Anora: una fisura en la cadena de producción
Creo firmemente que Anora, la película de Sean Baker que ya ganó en 2024 la Palma de Oro del Festival de Cannes, es la más provocadora y estimulante entre todas las candidatas a mejor película de los Oscar. (No va a ganar.) Es también la menos estridente, la que no recurre a efectos fáciles o grandilocuentes para dejar sentada una posición frente al mundo —y la única que de verdad la tiene—.
Anora empieza con un plano secuencia de cinco minutos que Mario, un comentarista en el foro de la publicación cinéfila Con los ojos abiertos describió bien como «una cadena de montaje fordista». Y es que el propósito principal de esta toma maestra es dar a ver cómo opera el trabajo sexual de un grupo de mujeres en un club para hombres de Nueva York. Del vértigo de ese club y de esa toma continua, la película extrae a sus dos personajes principales: Ani, una prostituta, y Vanya, joven heredero de una familia de mafiosos rusos. Lo que empieza como un contrato de palabra por compañía y servicios sexuales termina en matrimonio.

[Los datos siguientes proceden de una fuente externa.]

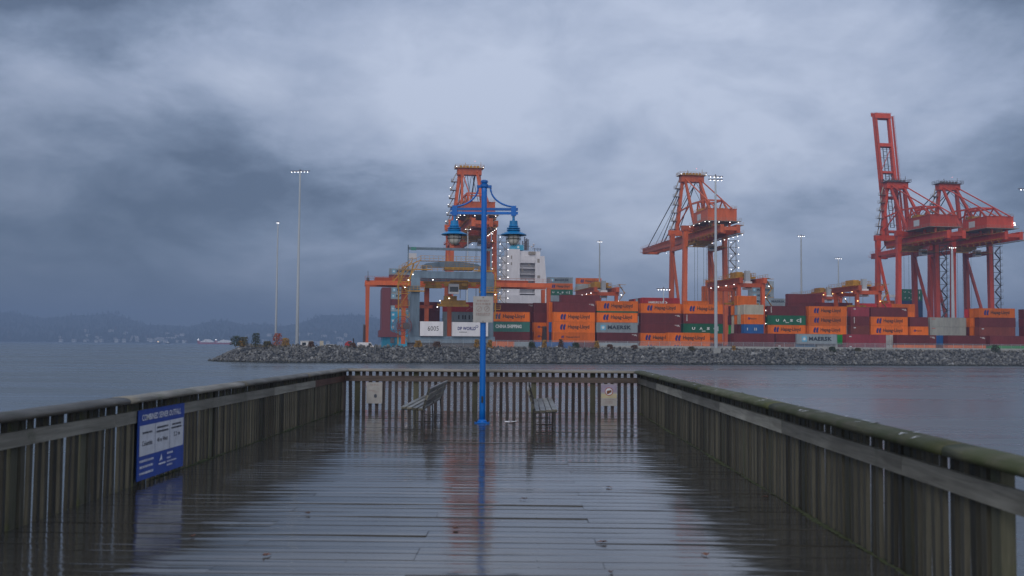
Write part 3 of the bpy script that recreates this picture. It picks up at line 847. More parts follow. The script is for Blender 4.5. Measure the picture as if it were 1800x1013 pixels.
def container(p, typ, L, label, group, rows_u=0.0):
    colr, _ = TYPES[typ]; mat = M['box_'+colr]
    walls, fr = BOX[L]
    o = link('shipping_container', walls, mat, None, loc=p, rz=PHI, label=label, cat='container', group=group)
    link('frame', fr, mat, o)
    k = L/12.19
    ox_, oz_ = random.uniform(-.35, .35)*k, random.uniform(-.10, .10)
    def deco(name, me, m_, x, z, y=FRONT): return link(name, me, M[m_], o, loc=(x+(ox_ if x else 0), y, z+(oz_ if x else 0)))
    if typ == 'hl':
        deco('emblem', let('hl', lambda: hl_emblem(1.6)), 'ink_navy', 1.75*k, .68)
        deco('lettering', let(('hlt', L), lambda: text_mesh('Hapag-Lloyd', 6.3*k, 1.40, 0, .025)), 'ink_dark', 4.05*k, .72)
    elif typ == 'hs':
        deco('emblem', let('hls', lambda: hl_emblem(.7)), 'ink_navy', 2.4*k, 1.25)
        deco('lettering', let(('hlst', L), lambda: text_mesh('Hapag-Lloyd', 3.9*k, .62, 0, .012)), 'ink_dark', 3.8*k, 1.22)
    elif typ in ('mk', 'mp'):
        e = deco('emblem', let('mks', lambda: star_emblem(1.5)), 'emblem_sky', 1.5*k, .68)
        link('star', let('star', lambda: star(1.5)), M['ink_white'], e, loc=(0, -.004, 0))
        if typ == 'mk': deco('lettering', let(('mkt', L), lambda: text_mesh('MAERSK', 7.0*k, 1.15, 0, .045, 1.1)), 'ink_maersk', 3.6*k, .93)
    elif typ == 'us':
        for ch, x in zip('UASC', (2.4, 4.7, 6.9, 9.0)):
            deco('lettering', let(('us', ch), lambda: text_mesh(ch, .95, .75, 0, .035)), 'ink_white', x*k, 1.05)
        MB().add([(5.7*k,FRONT,.62),(6.8*k,FRONT,.62),(6.8*k,FRONT,.78),(5.7*k,FRONT,.78)], [(0,1,2,3)]).pieces('code_marks', M['ink_white'], o)
        MB().add([(10.3*k,FRONT,.7),(10.75*k,FRONT,.7),(10.75*k,FRONT,2.1),(10.3*k,FRONT,2.1)], [(0,1,2,3)]).pieces('code_marks', M['ink_white_grey'], o)
    elif typ == 'cs':
        deco('lettering', let('cs', lambda: text_mesh('CHINA SHIPPING', 7.6, 1.05, 0, .04)), 'ink_white', 2.1*k, .95)
    elif typ == 'mc': deco('code_marks', let(('cd', L), lambda: codes(L)), 'ink_white', 0, 0)
    elif typ == 'mv': deco('code_marks', let('vc', vcodes), 'ink_white', 0, 0)
    elif typ in ('pk', 'bn'):
        MB().add([(.9,FRONT,2.1),(1.6,FRONT,2.1),(1.6,FRONT,2.4),(.9,FRONT,2.4)], [(0,1,2,3)]).pieces('code_marks', M['ink_white_grey'], o)
    elif typ == 'st':
        MB().add([(.6,FRONT,2.25),(1.8,FRONT,2.25),(1.8,FRONT,2.42),(.6,FRONT,2.42)], [(0,1,2,3)]).pieces('code_marks', M['ink_red'], o)
    elif typ == 'rh':
        deco('lettering', let('rh', lambda: text_mesh('HAMBURG SUD', 5.0, .75, 0, .02)), 'ink_white', 2.0*k, 1.1)
        deco('emblem', let('chev', chevron), 'ink_white', 7.3*k, 1.0)
    elif typ == 'rx':
        q = MB(); q.bar((6.8*k,FRONT,.4),(9.8*k,FRONT,2.3),.03,.22,(0,1,0)); q.bar((6.8*k,FRONT,2.2),(9.8*k,FRONT,.9),.03,.22,(0,1,0)); q.build('emblem', M['ink_white'], o)
    elif typ == 'bl':
        q = MB()
        for x in (.9, 3.2, 3.7): q.add([(x*k*2,FRONT,1.0),((x+.25)*k*2,FRONT,1.0),((x+.25)*k*2,FRONT,1.8),(x*k*2,FRONT,1.8)], [(0,1,2,3)])
        q.pieces('code_marks', M['ink_white_grey'], o)
    elif typ == 'gt':
        q = MB()
        for x in (4.4, 5.6, 6.3, 7.5, 8.6, 9.4): q.add([(x,FRONT,.7),(x+.4,FRONT,.7),(x+.4,FRONT,1.9),(x,FRONT,1.9)], [(0,1,2,3)])
        q.pieces('code_marks', M['ink_dark'], o)
    return o
ORDT = ['topmost', 'second from top', 'third from top', 'fourth from top', 'fifth from top', 'sixth from top', 'seventh from top', 'eighth from top', 'ninth from top', 'tenth from top']
def stack(px, D, types, where, L=12.19, base=GZ, group='stacked shipping containers', jit=.12, rowoff=0):
    p0 = gp(px, D*.9837/(1-.151*(px-900)/F), 0) + VV*rowoff
    n = len(types)
    z = base
    for i, ty in enumerate(types):
        if ty == '_flat':
            q = MB(); q.box(0, 12.19, 0, W40, 0, .16); q.box(0, .2, 0, W40, .16, .45); q.box(11.99, 12.19, 0, W40, .16, .45); q.box(.5, 11.7, .06, W40-.06, .16, .43)
            q.build('flat_rack', M['box_green'], None, loc=(p0.x, p0.y, z+.01), rz=PHI, label='dark green folded flat rack between two orange containers', cat='flat rack')
            z += .47; continue
        lv = n-1-i; colr, ds = TYPES[ty]
        up = 'topmost' if lv == 0 else ('bottom' if i == 0 else ORDT[lv])
        lab = f"{WORDS[colr]} container{' '+ds if ds else ''}, {up}, {where}"
        if len(lab.split()) > 16: lab = f"{WORDS[colr]} container, {up}, {where}"
        p = p0 + UU*random.uniform(-jit, jit)
        container((p.x, p.y, z+.01), ty, L, lab, group); z += H40+.015
# ---- the container yard, left to right
stack(736, 318, ['mr','mr','mr','mr','mr'], 'stack right behind the board numbered 6005', 6.06)
stack(778, 316, ['gy','gy','gy','gt','rx'], 'stack behind the grey gantry and lamp post notice')
stack(858, 309, ['gy','mr','cs','hl'], 'stack just right of the blue lamp post')
stack(868, 318, ['mr','mr','mr','mr','mc'], 'second row behind the sea green container')
stack(866, 295, ['or'], 'low short box behind the fence, right of lamp post', 6.06)
stack(902, 295, ['gy'], 'low short box behind the fence, beside blue long box', 6.06)
stack(938, 294, ['bl'], 'long low box behind the fence below red gantry leg')
stack(929, 322, ['bp','bp','bp'], 'narrow stack behind the red gantry leg', 6.06)
stack(938, 314, ['or','hs','hs','mr','mr'], 'short stack beside the red gantry leg', 6.06)
stack(973, 305, ['mr','hs','hl','hl','mc'], 'first tall stack right of the red gantry leg')
stack(965, 308, ['or','nv','bp','or','or'], 'row behind the first tall stack', rowoff=.2)
stack(1049, 305, ['gy','mc','mk','hl','_flat','hl'], 'stack holding the flat rack')
stack(985, 322, ['mr','mr','mr','mr','mr','mr'], 'back row behind the first tall stack')
stack(1126, 306, ['hl','hl','mc','mc','hl'], 'stack behind the low front orange pair')
stack(1175, 293, ['hl','hl'], 'low front pair at the foot of the tall mast')
stack(1201, 307, ['mr','hl','us','mv','hl'], 'stack directly behind the tall floodlight mast')
# deep block with its ends showing
for r_ in range(6):
    stack(1129, 333, ['mr','or','mr','gy','mr',['rh','mr','gy','rd','mr','mr'][r_]], ['front row','second row','third row','fourth row','fifth row','rearmost row'][r_]+' of block left of the upright crane legs', rowoff=r_*2.75)
# twenty-foot block between mast and green stack
tw = [['mr','mr','bl','hs','bg'],['mr','mr','mr','bg','bg'],['mr','mr','mr','or','gy','or'],['mr','bg','bg','bg','or'],['mr','mr','lm','mr','mr']]
for r_, ty in enumerate(tw):
    stack(1308, 306, ty, ['front row','second row','third row','fourth row','rear row'][r_]+' of short-container block right of mast', 6.06, rowoff=r_*2.75)
stack(1290, 293, ['mr','mr'], 'front line below the blue short container')
stack(1363, 294, ['bn','mr'], 'front line, short box left of the grey lettered one', 6.06)
stack(1350, 312, ['mr','mr','hl','us','mv'], 'stack beneath the tall grey block')
stack(1398, 294, ['sk'], 'front line under the grey lettered box', 6.06)
stack(1437, 294, ['wh'], 'front line under the grey lettered box end', 6.06)
stack(1401, 293, ['mk'], 'front line, alone above pale short boxes', base=GZ+H40+.02)
stack(1422, 311, ['mr','mr','hl','hl','hl'], 'stack of three orange ones right of green lettered box')
stack(1473, 300, ['mr','lm'], 'front line, only its green end shows', 6.06)
stack(1488, 294, ['pk','pk'], 'front line, long reddish pair')
stack(1496, 312, ['mr','mr','bn','mv','pk'], 'short stack between two orange stacks', 6.06)
stack(1531, 312, ['mr','mr','hl','hl','mc'], 'stack below the lit yard gantry')
stack(1564, 298, ['wh','wh'], 'front line beside the reddish pair', 6.06)
stack(1577, 294, ['or','mc'], 'front line, left of the blue end')
stack(1600, 312, ['mr','mr','hs','mr'], 'short stack left of stone grey pair', 6.06)
stack(1635, 313, ['mr','mr','st','st'], 'stone grey pair below the upright-boom crane')
stack(1652, 297, ['mr','bp'], 'front line, blue end between two maroon ones', 6.06)
stack(1666, 294, ['hs','mc'], 'front line, right of the blue end')
for r_ in range(4):
    ty = [['mr','mr','bn','mr','hl'],['mr','mr','or','or','or'],['mr','mr','mr','or','rd'],['mr','mr','pk','mr']][r_]
    stack(1722, 308, ty, ['front row','second row','third row','rear row'][r_]+' of the rightmost block', rowoff=r_*2.75)
stack(1741, 294, ['lm','mr'], 'front line at far right edge, rightmost low pair')
stack(1800, 312, ['mr','mr','mr','mr','mr'], 'stack cut off by the right edge')
# farther stacks
for r_, (px, D, ty, wh) in enumerate([
    (1204, 352, ['mr','mr','mr','mr','gy','or'], 'back row under the crane portal'),
    (1386, 352, ['mr','mr','mr','mr','mr','mr','mr'], 'distant block right of tall grey block'),
    (1412, 356, ['gy','gy','mr','mr','mr','nv'], 'distant block behind the slim light mast'),
    (1440, 350, ['mr','gy','gy','gy','gy','mr'], 'distant block under the small yard gantry'),
    (1510, 352, ['mr','mr','mr','mr','mr','rd'], 'distant block beside upright-boom crane'),
    (1552, 354, ['or','or','or','or','or','or'], 'distant orange block between the crane legs'),
    ]):
    stack(px, D, ty, wh)

# ================================================================== FLOODLIGHT LAMPS (shared)
lamp_me = MB().lathe([(.10,-.14),(.26,-.10),(.30,.02),(.24,.12)], n=8).mesh('floodlight')
lamp_me.materials.append(M['flood_white'])
def lampobj(parent, p, k=1.0, mat='flood_white', name='floodlight'):
    o = link(name, lamp_me, M[mat], parent, loc=p); o.scale = (k*.66, k*.66, k*.66); return o
def handrail(q, pts, h=1.1, step=2.5, r=.05):
    for a, b_ in zip(pts[:-1], pts[1:]):
        a = Vector(a); b_ = Vector(b_); L = (b_-a).length; n = max(1, int(L/step))
        for k in range(n+1):
            p = a.lerp(b_, k/n); q.bar(p, p+Vector((0,0,h)), r)
        for z in (h*.5, h): q.bar(a+Vector((0,0,z)), b_+Vector((0,0,z)), r)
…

Cuando la familia de Vanya se entera del enlace emplea toda su artillería para deshacer el vínculo y devolver al hijo calavera a Rusia donde se espera que deje de ser un niñato. El argumento, algo inverosímil, da pie a una narración inestable donde nunca tendremos certeza del estatuto de lo que vemos. ¿Es una screwball comedy, una película de gangsters, una resurrección del slapstick, una obra de teatro del absurdo? La película juguetea con tonos y estilos, con la duración del plano y las escenas como lo único verdaderamente libre en un mundo de transacciones, de reificación de la vida. En la película el modo libre, flexible de representación, contradice la rigidez del mundo representado. Y gracias a esa fisura es que se cuela lo impredecible.
En una red de vínculos falsos o pagados con dinero emerge un gesto. Lo vemos crecer de forma imperceptible hasta que desemboca en uno de los finales más bellos y a la vez más secos y austeros del cine reciente. Ani, despojada de todo en un mundo gobernado por el ultraje y la violencia, por fin ve a uno de los esbirros de la familia de Vanya. Verlo quiere decir considerarlo su semejante. El sexo atropellado del final es filmado de manera exactamente contraria a la cadena de montaje fordista del inicio. El cine puede ser algo más que una oda a la impotencia o una afirmación directa o indirecta del orden establecido.
En Aún estoy aquí nos quedamos con la idea —tranquilizadora— de un sueño roto, y en La semilla del fruto sagrado con la promesa incierta de que el mal volverá a pesar de la resistencia. Anora va en una dirección mucho más sutil. Lo inesperado sí puede ocurrir. Puede no ser una explosión sino un susurro. Más que empaquetarlo como un mensaje aleccionador, el cine puede simplemente observar el nacimiento de otra mirada. Y dejarla ser.